Eden M. Kennedy has acted impulsively in ways she now regrets.

When I see a guy who's over fifty and working retail in this town, I tend to assume that the man is an expert in his chosen field. When I go into the local Red Wing shoe store with Jack to buy work boots, and the salesman can sincerely talk us into a six-pack of twenty dollar socks because nothing else will do, I think he must be working on commission, because you, sir, are a Company Man. That or he owns the store outright. Why else would a man his age even be touching a cash register? You can't support a family on a retail salary around here.

The local Home Improvement Center -- which, bless its heart, hasn't gone under despite the no longer newish Home Depot ten miles up the road -- they must have a loyal customer base, because the store is full of old linoleum and the lumber yard is the size of a Sunset Do Your Own Grouting book, but it's always busy, being smack in the middle the building trades part of town. Another weird thing about Santa Barbara is that the industrial section of town is, like, three bocks from the beach. You have all this incredible oceanfront property filled with cute little hotels, and then directly behind Fess Parker's Fancy Hotel is this huge gravel pit, and twelve different auto body repair shops, and Smarden Hatcher plumbing supply, and etc. It must drive developers nuts to see busted-out pickup trucks being cannibalized for parts in a lot the size of New Jersey five blocks from the sparkly, sparkly water.

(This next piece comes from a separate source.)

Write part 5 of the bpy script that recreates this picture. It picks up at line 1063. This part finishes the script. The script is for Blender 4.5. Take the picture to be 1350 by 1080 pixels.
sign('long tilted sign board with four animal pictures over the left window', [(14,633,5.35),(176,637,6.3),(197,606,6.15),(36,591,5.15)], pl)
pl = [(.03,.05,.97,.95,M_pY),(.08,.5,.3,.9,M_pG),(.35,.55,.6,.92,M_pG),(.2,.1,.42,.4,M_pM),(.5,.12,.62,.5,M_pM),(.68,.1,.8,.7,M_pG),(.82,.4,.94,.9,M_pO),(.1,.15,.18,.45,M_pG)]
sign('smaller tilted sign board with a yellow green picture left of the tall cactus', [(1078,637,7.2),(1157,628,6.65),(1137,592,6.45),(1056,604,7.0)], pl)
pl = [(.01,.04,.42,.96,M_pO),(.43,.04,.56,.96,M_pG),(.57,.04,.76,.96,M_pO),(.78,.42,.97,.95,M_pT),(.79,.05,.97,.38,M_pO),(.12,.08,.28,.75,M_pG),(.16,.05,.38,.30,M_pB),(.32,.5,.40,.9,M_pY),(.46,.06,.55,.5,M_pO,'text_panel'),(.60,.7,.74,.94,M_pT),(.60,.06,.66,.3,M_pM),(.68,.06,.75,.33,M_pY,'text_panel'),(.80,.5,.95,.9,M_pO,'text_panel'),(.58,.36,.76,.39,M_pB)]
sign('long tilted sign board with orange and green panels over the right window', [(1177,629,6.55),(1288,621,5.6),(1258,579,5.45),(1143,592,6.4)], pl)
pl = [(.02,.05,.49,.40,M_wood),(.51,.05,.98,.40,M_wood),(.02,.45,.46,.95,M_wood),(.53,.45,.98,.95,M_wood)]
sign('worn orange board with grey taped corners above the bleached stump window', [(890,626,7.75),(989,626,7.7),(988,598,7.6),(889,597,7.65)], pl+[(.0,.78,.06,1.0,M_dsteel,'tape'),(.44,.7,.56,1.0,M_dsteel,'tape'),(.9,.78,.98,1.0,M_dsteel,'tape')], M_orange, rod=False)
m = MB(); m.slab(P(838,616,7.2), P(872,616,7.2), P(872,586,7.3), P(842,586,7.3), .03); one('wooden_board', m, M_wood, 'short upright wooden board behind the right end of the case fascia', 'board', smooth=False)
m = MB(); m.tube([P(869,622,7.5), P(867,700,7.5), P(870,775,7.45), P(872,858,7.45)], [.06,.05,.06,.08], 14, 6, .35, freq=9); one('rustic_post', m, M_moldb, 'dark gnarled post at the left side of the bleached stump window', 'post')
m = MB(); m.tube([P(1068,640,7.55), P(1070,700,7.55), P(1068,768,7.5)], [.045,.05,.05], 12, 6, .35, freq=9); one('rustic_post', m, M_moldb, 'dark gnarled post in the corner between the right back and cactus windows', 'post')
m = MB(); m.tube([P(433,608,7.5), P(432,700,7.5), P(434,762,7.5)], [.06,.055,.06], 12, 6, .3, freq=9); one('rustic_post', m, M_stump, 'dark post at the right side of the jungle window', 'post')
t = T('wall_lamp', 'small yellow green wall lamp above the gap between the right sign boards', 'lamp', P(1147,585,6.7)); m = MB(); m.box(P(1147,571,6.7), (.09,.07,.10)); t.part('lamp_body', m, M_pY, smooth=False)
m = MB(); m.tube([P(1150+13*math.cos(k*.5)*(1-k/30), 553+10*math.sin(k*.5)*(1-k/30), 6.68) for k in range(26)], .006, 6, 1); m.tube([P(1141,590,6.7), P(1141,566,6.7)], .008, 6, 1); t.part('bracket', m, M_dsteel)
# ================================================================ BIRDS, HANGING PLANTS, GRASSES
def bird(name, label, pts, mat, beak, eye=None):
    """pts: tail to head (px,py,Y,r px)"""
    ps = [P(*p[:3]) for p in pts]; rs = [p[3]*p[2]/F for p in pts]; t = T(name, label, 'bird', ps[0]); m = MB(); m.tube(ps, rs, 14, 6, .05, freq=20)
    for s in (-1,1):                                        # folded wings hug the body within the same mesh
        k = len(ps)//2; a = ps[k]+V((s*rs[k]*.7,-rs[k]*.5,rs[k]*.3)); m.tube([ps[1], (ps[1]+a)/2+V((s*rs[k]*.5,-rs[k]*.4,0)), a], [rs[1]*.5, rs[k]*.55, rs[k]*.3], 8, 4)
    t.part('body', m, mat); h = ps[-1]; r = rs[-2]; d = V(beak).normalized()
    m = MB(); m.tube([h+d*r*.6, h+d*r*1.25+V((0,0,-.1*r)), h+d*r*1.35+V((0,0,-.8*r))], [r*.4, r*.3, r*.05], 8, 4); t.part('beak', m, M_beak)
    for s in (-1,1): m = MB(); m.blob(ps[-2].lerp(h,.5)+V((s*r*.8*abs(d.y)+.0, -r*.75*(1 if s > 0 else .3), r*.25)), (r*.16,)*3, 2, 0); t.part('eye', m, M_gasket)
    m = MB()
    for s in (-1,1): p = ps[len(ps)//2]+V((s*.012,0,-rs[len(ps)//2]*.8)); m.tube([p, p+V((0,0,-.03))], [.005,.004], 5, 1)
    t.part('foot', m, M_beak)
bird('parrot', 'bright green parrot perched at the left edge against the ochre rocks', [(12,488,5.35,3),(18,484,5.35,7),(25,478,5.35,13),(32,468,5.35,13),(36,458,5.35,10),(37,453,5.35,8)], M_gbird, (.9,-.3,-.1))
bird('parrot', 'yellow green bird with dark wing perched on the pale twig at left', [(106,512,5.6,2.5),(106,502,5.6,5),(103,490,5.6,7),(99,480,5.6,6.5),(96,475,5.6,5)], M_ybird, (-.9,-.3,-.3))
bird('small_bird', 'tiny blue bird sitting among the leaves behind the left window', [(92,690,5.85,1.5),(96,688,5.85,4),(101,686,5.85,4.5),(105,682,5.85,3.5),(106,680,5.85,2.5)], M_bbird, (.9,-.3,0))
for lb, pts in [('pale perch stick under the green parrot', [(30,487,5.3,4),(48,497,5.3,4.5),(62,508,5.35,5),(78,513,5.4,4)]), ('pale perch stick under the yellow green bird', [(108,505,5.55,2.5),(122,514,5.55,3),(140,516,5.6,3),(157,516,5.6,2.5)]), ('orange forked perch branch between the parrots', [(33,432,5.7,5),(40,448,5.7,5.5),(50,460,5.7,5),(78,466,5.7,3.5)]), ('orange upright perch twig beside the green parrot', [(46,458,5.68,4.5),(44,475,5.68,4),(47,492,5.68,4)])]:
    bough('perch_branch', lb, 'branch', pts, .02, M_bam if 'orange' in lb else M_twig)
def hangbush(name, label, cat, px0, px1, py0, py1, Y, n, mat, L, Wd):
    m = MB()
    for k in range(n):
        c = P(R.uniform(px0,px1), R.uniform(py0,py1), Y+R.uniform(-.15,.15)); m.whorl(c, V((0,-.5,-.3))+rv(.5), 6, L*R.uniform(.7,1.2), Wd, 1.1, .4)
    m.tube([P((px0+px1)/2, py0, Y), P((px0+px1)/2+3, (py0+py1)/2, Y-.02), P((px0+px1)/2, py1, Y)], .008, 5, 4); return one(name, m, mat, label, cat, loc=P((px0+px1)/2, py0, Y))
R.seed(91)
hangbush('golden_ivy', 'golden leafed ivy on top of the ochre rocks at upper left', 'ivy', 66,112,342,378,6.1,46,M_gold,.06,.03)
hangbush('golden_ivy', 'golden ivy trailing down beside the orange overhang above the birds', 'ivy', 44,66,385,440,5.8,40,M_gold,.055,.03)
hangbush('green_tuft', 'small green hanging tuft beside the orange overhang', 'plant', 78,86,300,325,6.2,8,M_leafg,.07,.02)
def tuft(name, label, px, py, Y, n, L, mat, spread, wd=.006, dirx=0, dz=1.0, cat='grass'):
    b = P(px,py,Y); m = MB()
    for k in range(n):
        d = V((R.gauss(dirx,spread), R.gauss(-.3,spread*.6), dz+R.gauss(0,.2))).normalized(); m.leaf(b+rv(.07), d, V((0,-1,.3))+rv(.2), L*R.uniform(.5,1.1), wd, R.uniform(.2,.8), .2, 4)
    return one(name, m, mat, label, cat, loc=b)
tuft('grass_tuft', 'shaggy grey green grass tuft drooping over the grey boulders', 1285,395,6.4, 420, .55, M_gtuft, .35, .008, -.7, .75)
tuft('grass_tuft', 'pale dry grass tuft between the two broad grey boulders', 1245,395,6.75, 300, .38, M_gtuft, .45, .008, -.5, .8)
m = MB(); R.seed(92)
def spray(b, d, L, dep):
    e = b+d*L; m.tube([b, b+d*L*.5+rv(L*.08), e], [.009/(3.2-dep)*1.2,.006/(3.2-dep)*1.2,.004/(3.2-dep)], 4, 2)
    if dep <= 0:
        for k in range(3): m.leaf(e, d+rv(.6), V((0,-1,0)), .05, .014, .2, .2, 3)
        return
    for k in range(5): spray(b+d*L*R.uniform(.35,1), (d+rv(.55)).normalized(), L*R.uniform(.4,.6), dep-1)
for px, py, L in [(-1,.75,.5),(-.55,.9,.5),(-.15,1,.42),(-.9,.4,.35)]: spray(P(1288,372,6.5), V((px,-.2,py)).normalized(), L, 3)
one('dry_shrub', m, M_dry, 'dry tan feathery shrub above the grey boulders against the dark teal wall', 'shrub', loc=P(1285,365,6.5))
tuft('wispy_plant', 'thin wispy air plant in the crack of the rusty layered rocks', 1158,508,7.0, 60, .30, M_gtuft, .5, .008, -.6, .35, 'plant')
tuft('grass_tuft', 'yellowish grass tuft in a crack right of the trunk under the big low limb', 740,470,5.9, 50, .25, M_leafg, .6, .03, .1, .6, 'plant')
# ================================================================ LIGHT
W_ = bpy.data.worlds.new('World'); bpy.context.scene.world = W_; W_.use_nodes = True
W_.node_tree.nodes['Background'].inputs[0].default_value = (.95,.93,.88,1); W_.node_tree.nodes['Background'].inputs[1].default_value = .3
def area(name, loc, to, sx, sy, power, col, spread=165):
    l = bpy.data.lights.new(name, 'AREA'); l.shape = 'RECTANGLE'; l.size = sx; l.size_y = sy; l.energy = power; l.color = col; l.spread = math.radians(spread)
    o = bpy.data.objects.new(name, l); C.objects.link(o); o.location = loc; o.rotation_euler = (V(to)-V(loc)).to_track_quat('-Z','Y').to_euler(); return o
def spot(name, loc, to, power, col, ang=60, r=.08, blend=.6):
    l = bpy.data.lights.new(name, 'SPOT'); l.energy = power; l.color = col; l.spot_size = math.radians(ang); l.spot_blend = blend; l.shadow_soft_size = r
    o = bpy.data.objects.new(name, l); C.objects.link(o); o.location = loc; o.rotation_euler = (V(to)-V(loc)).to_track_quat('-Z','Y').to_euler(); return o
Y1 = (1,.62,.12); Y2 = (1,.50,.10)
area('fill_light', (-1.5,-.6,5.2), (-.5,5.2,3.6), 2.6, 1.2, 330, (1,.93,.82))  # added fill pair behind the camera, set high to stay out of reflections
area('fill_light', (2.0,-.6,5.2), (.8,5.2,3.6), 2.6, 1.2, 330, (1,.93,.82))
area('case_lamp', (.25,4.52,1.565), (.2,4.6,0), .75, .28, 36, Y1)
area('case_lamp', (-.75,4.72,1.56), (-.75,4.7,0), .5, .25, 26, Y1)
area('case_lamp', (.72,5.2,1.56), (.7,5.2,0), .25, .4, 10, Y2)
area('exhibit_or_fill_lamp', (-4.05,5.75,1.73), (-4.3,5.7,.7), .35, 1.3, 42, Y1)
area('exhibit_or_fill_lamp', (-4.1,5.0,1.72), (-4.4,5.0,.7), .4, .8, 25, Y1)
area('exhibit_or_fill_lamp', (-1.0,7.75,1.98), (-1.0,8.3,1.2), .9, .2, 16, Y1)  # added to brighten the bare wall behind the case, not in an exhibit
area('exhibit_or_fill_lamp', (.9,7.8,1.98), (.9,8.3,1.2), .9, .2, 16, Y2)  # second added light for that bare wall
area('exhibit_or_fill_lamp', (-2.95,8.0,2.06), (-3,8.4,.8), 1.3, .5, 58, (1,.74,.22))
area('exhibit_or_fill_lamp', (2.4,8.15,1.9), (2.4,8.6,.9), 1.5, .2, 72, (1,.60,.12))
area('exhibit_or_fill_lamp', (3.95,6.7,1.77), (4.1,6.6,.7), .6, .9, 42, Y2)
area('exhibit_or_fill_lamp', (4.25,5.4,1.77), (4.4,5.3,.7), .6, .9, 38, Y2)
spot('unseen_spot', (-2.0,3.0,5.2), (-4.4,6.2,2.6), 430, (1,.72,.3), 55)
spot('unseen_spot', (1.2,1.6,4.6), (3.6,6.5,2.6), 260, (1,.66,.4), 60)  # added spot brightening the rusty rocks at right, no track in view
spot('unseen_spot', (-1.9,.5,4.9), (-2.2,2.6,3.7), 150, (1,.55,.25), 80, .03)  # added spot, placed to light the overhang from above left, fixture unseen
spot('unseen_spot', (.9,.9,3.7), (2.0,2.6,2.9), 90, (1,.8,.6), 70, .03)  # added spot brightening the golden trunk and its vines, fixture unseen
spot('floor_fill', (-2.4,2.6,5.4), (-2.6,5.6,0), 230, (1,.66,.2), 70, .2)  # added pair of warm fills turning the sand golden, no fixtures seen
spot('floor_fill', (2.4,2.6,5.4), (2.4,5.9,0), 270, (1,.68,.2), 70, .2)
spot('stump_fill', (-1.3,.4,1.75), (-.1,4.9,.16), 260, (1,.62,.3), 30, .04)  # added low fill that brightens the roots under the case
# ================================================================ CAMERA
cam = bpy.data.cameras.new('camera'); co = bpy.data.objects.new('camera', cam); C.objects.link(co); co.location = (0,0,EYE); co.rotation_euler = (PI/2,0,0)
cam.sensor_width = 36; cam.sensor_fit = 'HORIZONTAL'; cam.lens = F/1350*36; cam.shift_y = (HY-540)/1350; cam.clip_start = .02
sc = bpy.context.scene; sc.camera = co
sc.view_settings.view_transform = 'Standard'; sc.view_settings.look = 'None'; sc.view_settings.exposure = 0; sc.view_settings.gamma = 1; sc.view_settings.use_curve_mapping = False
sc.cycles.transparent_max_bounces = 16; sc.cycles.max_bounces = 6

Anyway. The fifty- and sixty-something guys who work in the Home Improvement Center wear red vests and they don't have to ring anybody up, there are girls in cages for that. (Does that make it sound like they're doing pole dances, too? They're not.) These guys know everything about the entire store, but their jobs are specific to their departments. The guy who runs the paint can shaker thing would never dream of copying a key. Maybe because the guy who copies keys is a scary fuck who's worked there for 1,000,000 years and seethes with hatred behind his key grinding machine. Die, puny humans, die.

I don't know why, but I was thinking of these guys this morning as I made my decaf Peets that we get in a cheery little Peets store staffed with cute college kids who know all about coffee but are poised to move into jobs where they will never again be called upon to rinse out a garbage can with a hose. I was thinking of the old guy with the gold wedding band in the Red Wing store who sold Jack two pair of what at the time seemed wildly expensive boots. And then Jack went back in a couple of years later for another pair and found out the guy had died, and there was a new fity-something guy there who was just all-knowing as the last guy. I don't know. I guess it was the wedding band, and the retail job, and knowing the previous guy died of a heart attack on his day off from Red Wing shoes. We get defined by our choices. What was the path that brought him to the same strip mall where I was working, too? Would that be me in twenty years? Was he disappointed? Or was he grateful for the job, because he'd known much, much worse.